Komparatif.ID, Blangpidie—Bandar Susoh mengalami masa kegemilangan berbarengan dengan Kuala Batee. Di masa lalu—dari abad 17 hingga 19, Susoh merupakan penghasil lada dan sutera. Demikian disampaikan Muhajir Al-Fairuzy, antropolog yang aktif melakukan penelitian Barat Selatan Aceh (Barsela).
Hal tersebut ia sampaikan pada acara seminar “Eksistensi Bandar Susoh Dalam Perdagangan Lada di Pantai Barat-Selatan Aceh”, yang digelar Pemerintah Aceh Barat Daya bekerja sama dengan Aceh Culture and Education (Action)yang digelar baru-baru ini di Aula Bappeda Abdya.
Baca juga: Tokoh Tionghoa-Aceh: Serambi Mekkah Nyaman dan Harmoni
Seminar tersebut dilaksanakan dalam rangka peringatan hari jadi ke-356 M Bandar Susoh, yang dirangkai dengan event Kebudayaan Jalur Rempah Pantai Barat-Selatan.
Pada kegiatan yang ikut membedah buku: Susoh; ditulis oleh Aris Faisal Djamin, Muhajir Al-Fairusy menyebutkan Bandar Susoh di masa lampau bukan semata negeri biasa. Tapi punya peranan penting sebagai salah satu kawasan ekonomi yang memproduksi lada dan sutera berkualitas ekspor.
Akademisi Antropologi yang berkhidmat di Sekolah Tinggi Agama Islam Negeri (STAIN) Meulaboh, Aceh Barat tersebut, mengatakan Bandar Susoh dan negeri-negeri di sepanjang pantai barat-selatan Aceh, di masa lalu memiliki peranan sangat besar dalam dinamika sejarah Kesultanan Aceh Darussalam.
“Pantai barat-selatan yang saya maksud yaitu sepanjang Aceh Jaya hingga Singkil. Di sana berjejer beberapa Pelabuhan besar sejak pra kolonial hingga Aceh menjadi wilayah Indonesia setelah proklamasi 1945,” sebut akademisi yang juga cucu ulama Tanoh Abee.

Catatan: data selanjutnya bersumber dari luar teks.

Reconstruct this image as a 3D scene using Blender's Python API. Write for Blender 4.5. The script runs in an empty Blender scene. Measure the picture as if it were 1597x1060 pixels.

Dari beberapa data yang ia gali, Susoh –termasuk catatan Muhammad Saleh—bukan sekadar memperdagangkan lada, tetapi satu-satunya kawasan yang memproduksi ulat sutera.

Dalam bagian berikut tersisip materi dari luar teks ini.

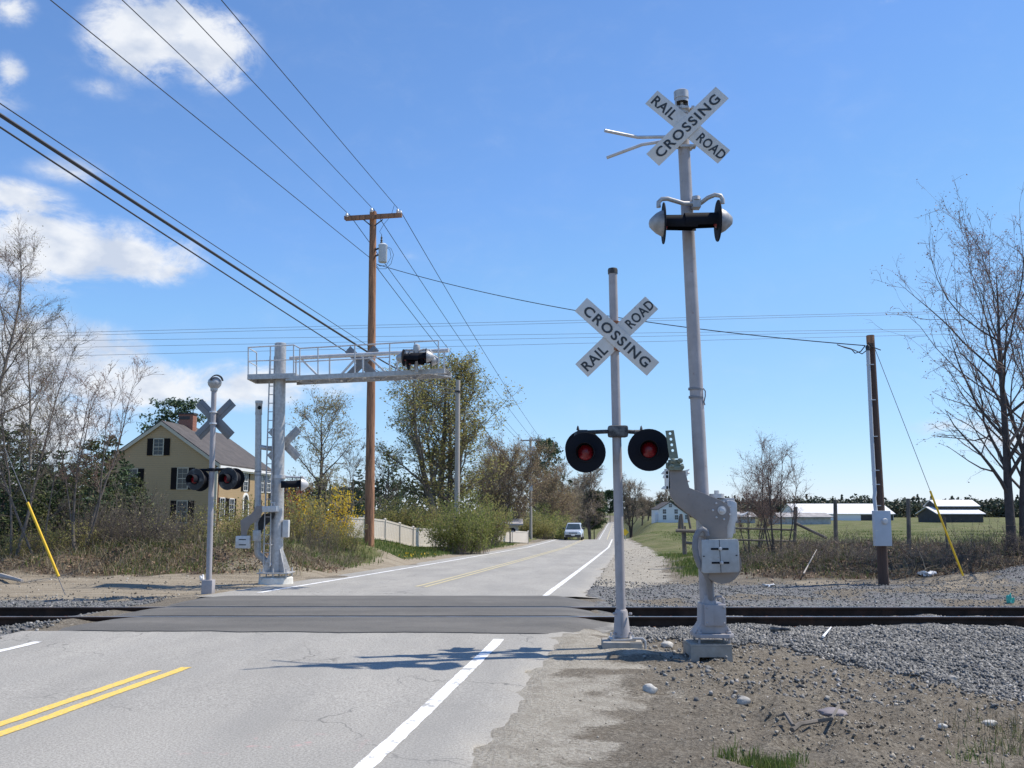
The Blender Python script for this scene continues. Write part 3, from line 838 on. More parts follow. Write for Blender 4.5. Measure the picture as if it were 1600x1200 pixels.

“Melihat catatan kegemilangan masa lampau, sudah saatnya pantai barat-selatan dicatat dalam sejarah sebagai jalur penting perdagangan rempah Nusantara, karena perannya yang begitu kental dan kaya informasi.”
Aris Faisal—penulis buku Susoh—menyebutkan Susoh dan Kuala Batee merupakan dua kawasan yang berdampingan tapi memiliki gezah sejarah masing-masing.

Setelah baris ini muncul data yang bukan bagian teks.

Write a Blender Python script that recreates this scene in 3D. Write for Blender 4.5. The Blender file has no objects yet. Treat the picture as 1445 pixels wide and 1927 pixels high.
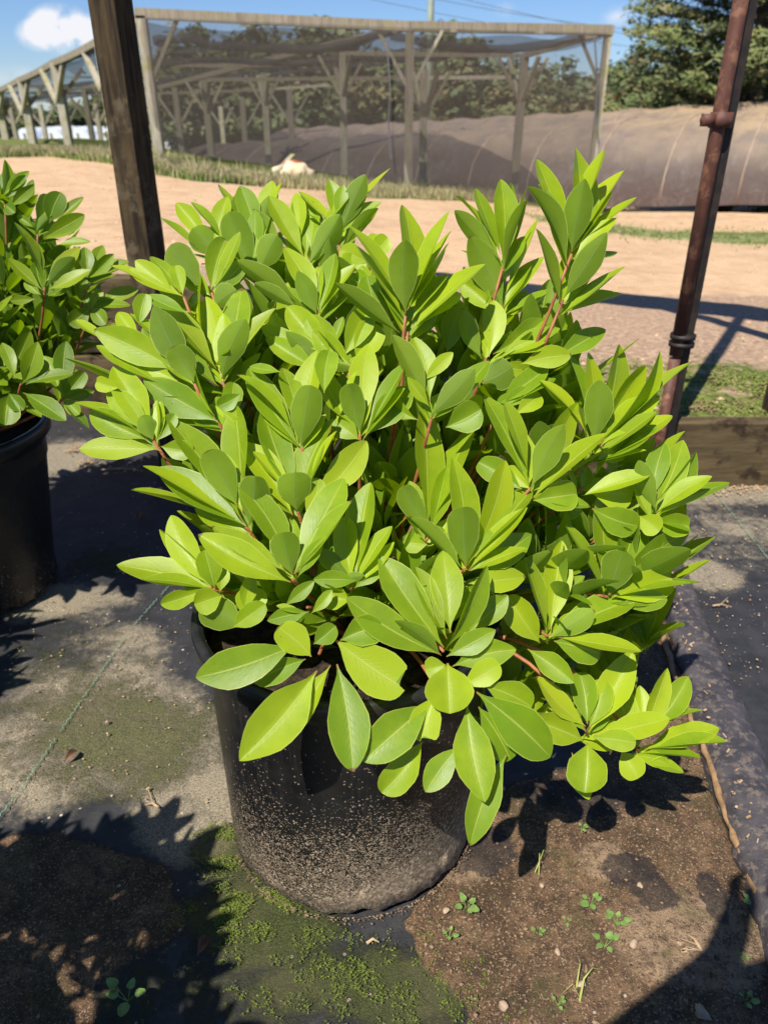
import bpy, bmesh, math, random
from mathutils import Vector, Matrix, noise
R = math.radians
random.seed(7)
# ------------------------------------------------------------------ camera
F, PITCH, CAMH = 1420.0, R(28.0), 1.2
cp, sp = math.cos(PITCH), math.sin(PITCH)
scene = bpy.context.scene
cam_d = bpy.data.cameras.new("camera")
cam = bpy.data.objects.new("camera", cam_d)
scene.collection.objects.link(cam)
scene.camera = cam
cam.location = (0, 0, CAMH)
cam.rotation_euler = (R(90) - PITCH, 0, 0)
cam_d.sensor_fit = 'VERTICAL'
cam_d.sensor_height = 24.0
cam_d.lens = F * 24.0 / 1927.0
cam_d.clip_start = 0.02
cam_d.clip_end = 3000
cam_d.dof.use_dof = True
cam_d.dof.focus_distance = 1.12
cam_d.dof.aperture_fstop = 3.6

# ------------------------------------------------------------------ light
SUN_EL, SUN_AZ = 55.0, 30.0           # light travels towards +y and to the right
w = bpy.data.worlds.new("World"); scene.world = w
w.use_nodes = True
nt = w.node_tree; nt.nodes.clear()
N = nt.nodes.new
wo = N('ShaderNodeOutputWorld'); bg = N('ShaderNodeBackground'); sky = N('ShaderNodeTexSky')
sky.sky_type = 'NISHITA'; sky.sun_disc = False
sky.sun_elevation = R(SUN_EL); sky.sun_rotation = R(180 + SUN_AZ)
sky.air_density = 1.0; sky.dust_density = 0.05; sky.ozone_density = 5.0
bg.inputs[1].default_value = 0.075
tc = N('ShaderNodeTexCoord')
def wmath(op, a, b=None, clamp=False):
    n = N('ShaderNodeMath'); n.operation = op; n.use_clamp = clamp
    for i, v in enumerate((a, b)):
        if v is None: continue
        if isinstance(v, (int, float)): n.inputs[i].default_value = v
        else: nt.links.new(v, n.inputs[i])
    return n.outputs[0]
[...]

Susoh didatangi oleh perantau dari Minangkabau setelah Traktat Painan 1663. Negeri itu didiami oleh para perantau tersebut, kemudian berdatangan pula pendatang dari Aceh Besar dan Pidie. Pembauran ketiga entitas tersebut melahirkan semangat multicultural di tengah masyarakat.
Aceh Barat Daya sendiri merupakan kawasan pertemuan masyarakat dari tiga entitas, Minangkabau, Aceh Besar dan Pidie. Sebagian uleebalang dan sayid juga menetap di Susoh, yang membuat kawasan tersebut semakin penting.
Pj Bupati Aceh Barat Daya Darmansyah, dalam sambutannya pada seminar tersebut mengatakan kejayaan masa lalu yang berhasil dibangun oleh pendahulu Susoh, sangat mungkin diwujudkan kembali.
“Bila dulu Bandar Susoh mengekspor lada pada abad 17 hingga 18, semoga kelak dapat kita ulang lagi setelah lahirnya Kawasan Ekonomi Khusus (KEK) Barat-Selatan yang berpusat di Teluk Surin,” sebut Darmansyah.